>> BEGIN Available data
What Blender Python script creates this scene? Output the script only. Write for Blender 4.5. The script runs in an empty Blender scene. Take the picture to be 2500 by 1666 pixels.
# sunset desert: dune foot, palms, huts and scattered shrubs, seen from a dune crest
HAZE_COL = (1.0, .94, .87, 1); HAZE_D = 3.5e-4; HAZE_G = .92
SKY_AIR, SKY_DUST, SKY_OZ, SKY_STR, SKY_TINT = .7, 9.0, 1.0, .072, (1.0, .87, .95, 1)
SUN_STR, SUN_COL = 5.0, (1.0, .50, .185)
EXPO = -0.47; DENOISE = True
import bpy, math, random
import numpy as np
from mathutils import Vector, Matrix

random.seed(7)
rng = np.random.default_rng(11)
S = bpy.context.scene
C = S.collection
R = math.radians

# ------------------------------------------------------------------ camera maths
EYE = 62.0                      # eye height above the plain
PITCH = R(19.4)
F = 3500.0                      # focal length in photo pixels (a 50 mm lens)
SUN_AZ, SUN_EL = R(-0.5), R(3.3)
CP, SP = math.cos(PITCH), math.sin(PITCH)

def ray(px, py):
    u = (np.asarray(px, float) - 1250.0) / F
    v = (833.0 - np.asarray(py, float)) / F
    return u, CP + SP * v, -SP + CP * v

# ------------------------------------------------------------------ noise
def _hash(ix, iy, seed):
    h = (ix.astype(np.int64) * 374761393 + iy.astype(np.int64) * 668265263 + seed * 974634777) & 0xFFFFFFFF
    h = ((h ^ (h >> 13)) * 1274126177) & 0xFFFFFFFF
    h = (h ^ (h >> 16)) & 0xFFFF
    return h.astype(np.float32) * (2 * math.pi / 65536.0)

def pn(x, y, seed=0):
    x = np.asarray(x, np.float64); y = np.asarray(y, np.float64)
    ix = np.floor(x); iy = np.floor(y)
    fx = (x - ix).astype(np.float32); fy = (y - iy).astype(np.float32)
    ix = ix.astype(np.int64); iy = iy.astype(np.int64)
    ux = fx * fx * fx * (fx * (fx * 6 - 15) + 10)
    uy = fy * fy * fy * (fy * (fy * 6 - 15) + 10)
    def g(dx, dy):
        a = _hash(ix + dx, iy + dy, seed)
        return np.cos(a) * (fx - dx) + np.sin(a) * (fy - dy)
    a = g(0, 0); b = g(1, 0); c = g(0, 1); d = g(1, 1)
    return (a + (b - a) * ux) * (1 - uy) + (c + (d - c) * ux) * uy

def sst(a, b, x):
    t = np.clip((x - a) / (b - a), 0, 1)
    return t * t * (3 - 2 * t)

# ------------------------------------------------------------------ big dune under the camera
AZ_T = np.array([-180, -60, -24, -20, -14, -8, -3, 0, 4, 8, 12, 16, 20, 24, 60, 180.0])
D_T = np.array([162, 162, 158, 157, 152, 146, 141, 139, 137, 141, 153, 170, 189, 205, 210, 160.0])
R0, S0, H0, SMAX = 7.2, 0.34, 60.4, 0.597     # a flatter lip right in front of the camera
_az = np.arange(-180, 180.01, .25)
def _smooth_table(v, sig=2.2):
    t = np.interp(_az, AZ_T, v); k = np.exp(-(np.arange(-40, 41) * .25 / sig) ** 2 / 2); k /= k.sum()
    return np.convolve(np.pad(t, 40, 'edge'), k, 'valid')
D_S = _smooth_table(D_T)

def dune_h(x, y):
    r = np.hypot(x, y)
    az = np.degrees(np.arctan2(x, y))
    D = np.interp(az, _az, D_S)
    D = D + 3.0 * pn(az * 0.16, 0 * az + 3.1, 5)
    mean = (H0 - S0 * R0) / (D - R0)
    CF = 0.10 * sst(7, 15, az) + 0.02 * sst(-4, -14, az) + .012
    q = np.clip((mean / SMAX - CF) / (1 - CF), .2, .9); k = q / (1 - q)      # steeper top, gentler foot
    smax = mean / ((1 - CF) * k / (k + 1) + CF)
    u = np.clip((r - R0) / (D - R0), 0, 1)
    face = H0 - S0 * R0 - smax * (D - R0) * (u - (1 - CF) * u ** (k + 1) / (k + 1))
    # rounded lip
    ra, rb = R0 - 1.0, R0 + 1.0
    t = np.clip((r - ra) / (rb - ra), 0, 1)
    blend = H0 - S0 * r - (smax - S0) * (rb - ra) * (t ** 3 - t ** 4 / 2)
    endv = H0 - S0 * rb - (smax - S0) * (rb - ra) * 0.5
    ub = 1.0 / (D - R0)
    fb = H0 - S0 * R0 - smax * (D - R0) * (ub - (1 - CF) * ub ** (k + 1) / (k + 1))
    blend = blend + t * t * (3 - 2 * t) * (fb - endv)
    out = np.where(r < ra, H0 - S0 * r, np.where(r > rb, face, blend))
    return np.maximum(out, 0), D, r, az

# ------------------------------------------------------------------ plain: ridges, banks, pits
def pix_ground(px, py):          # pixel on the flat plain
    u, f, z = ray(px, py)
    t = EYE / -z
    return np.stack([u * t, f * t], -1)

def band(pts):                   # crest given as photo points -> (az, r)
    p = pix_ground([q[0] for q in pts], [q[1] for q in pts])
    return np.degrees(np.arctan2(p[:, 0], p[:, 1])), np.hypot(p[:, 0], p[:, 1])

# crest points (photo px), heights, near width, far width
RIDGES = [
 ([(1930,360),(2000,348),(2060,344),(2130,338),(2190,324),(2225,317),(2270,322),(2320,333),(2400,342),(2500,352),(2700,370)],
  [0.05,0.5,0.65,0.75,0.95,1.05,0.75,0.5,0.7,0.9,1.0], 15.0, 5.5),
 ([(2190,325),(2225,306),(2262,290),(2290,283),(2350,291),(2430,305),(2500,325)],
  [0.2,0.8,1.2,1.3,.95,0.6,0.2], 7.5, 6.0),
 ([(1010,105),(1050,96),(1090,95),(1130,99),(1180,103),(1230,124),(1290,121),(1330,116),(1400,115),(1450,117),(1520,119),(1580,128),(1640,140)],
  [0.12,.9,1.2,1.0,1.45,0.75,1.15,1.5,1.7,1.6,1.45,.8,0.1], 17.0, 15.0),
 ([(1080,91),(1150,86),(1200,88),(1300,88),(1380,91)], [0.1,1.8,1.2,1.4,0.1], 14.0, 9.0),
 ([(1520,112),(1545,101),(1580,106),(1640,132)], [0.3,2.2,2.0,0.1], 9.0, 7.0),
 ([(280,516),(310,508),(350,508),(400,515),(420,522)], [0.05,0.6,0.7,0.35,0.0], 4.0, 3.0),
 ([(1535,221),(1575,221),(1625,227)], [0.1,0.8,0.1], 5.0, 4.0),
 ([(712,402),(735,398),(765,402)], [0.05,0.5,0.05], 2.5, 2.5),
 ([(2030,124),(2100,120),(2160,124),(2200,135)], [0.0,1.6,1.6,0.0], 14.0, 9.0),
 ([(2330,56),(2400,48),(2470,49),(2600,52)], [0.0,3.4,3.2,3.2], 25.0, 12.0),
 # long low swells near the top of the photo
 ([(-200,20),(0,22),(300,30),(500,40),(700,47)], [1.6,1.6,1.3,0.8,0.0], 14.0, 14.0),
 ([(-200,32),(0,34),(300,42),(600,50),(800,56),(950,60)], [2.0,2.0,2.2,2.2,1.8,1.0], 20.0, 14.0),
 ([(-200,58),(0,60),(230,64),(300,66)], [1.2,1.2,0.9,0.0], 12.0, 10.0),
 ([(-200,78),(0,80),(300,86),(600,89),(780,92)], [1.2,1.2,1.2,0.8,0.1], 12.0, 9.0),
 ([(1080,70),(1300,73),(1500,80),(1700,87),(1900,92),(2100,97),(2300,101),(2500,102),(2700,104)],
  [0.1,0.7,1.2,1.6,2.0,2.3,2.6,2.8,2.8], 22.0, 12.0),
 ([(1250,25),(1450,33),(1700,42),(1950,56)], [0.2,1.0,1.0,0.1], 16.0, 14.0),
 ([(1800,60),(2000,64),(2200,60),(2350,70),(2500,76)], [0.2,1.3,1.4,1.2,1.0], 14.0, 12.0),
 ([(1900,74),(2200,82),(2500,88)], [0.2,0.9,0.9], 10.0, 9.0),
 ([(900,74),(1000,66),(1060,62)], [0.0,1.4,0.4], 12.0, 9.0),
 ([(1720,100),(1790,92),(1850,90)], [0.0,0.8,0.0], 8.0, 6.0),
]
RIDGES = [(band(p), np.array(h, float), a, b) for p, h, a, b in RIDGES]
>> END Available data
Exercise — Please give an exact restatement of only the lines from the beginning of the material above to the line with "CP, SP = math.cos(PITCH), math.sin(PITCH)", inclusive.

Answer to this problem —
What Blender Python script creates this scene? Output the script only. Write for Blender 4.5. The script runs in an empty Blender scene. Take the picture to be 2500 by 1666 pixels.
# sunset desert: dune foot, palms, huts and scattered shrubs, seen from a dune crest
HAZE_COL = (1.0, .94, .87, 1); HAZE_D = 3.5e-4; HAZE_G = .92
SKY_AIR, SKY_DUST, SKY_OZ, SKY_STR, SKY_TINT = .7, 9.0, 1.0, .072, (1.0, .87, .95, 1)
SUN_STR, SUN_COL = 5.0, (1.0, .50, .185)
EXPO = -0.47; DENOISE = True
import bpy, math, random
import numpy as np
from mathutils import Vector, Matrix

random.seed(7)
rng = np.random.default_rng(11)
S = bpy.context.scene
C = S.collection
R = math.radians

# ------------------------------------------------------------------ camera maths
EYE = 62.0                      # eye height above the plain
PITCH = R(19.4)
F = 3500.0                      # focal length in photo pixels (a 50 mm lens)
SUN_AZ, SUN_EL = R(-0.5), R(3.3)
CP, SP = math.cos(PITCH), math.sin(PITCH)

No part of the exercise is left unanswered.